Manifestantes de Ocupa Wall Street. Foto Mike Fleshman |
Moyers, em um discurso sobre o tema, comenta que muitos se perguntam por que os manifestantes não canalizam sua energia no âmbito partidário eleitoral e assinala que a "democracia” não está funcionando nesse país, com líderes de ambos partidos na defesa dos mais ricos, ou como o presidente Barack Obama, que aceita suas doações enquanto somente na retórica denuncia a Wall Street e a cúpula econômica.

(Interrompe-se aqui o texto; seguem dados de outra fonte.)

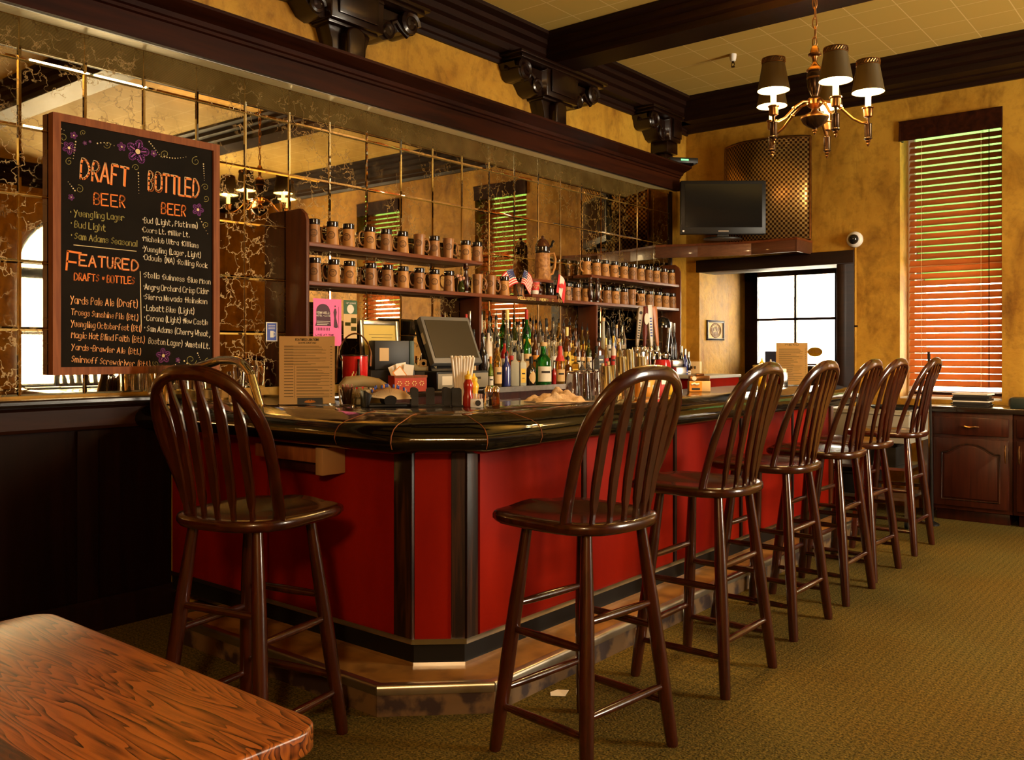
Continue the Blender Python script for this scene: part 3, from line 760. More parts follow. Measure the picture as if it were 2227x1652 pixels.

"Levamos a cabo eleições sabendo que é pouco provável que produzirão as políticas que a maioria de estadunidenses favorece. Nos expressamos, escrevemos, advogamos; porém, os que estão no poder se mantêm surdos e cegos às nossas aspirações mais profundas. Solicitamos, instamos e até oramos da mesma forma no mundo, que é nossa terra comum, que deveria ser entregue em boas condições às próximas gerações, continua sendo saqueado”, declara Moyers.
Os fatos o comprovam
Mais de 14 milhões estão desempregados, outros 10 milhões não encontram emprego pleno; um em cada 6 estadunidenses está na pobreza, mais de 6 milhões perderam suas casas devido á crise hipotecária e mais, enquanto que 1% mais rico multiplica seus ingressos e controla cada vez mais a riqueza nacional (já controla os 40%), sobretudo os vinculados ao setor financeiro.
Os maiores bancos são ainda mais enormes hoje em dia que quando Obama assumiu a presidência e estão recuperando os níveis de utilidades que gozavam antes da recessão de 2008, enquanto as casas financeiras de Wall Street conseguiram gerar mais utilidades nos primeiros dois anos e meio de Obama das quais ganharam durante os oito anos da presidência de George W. Bush, divulgou o Washington Post nesse fim de semana.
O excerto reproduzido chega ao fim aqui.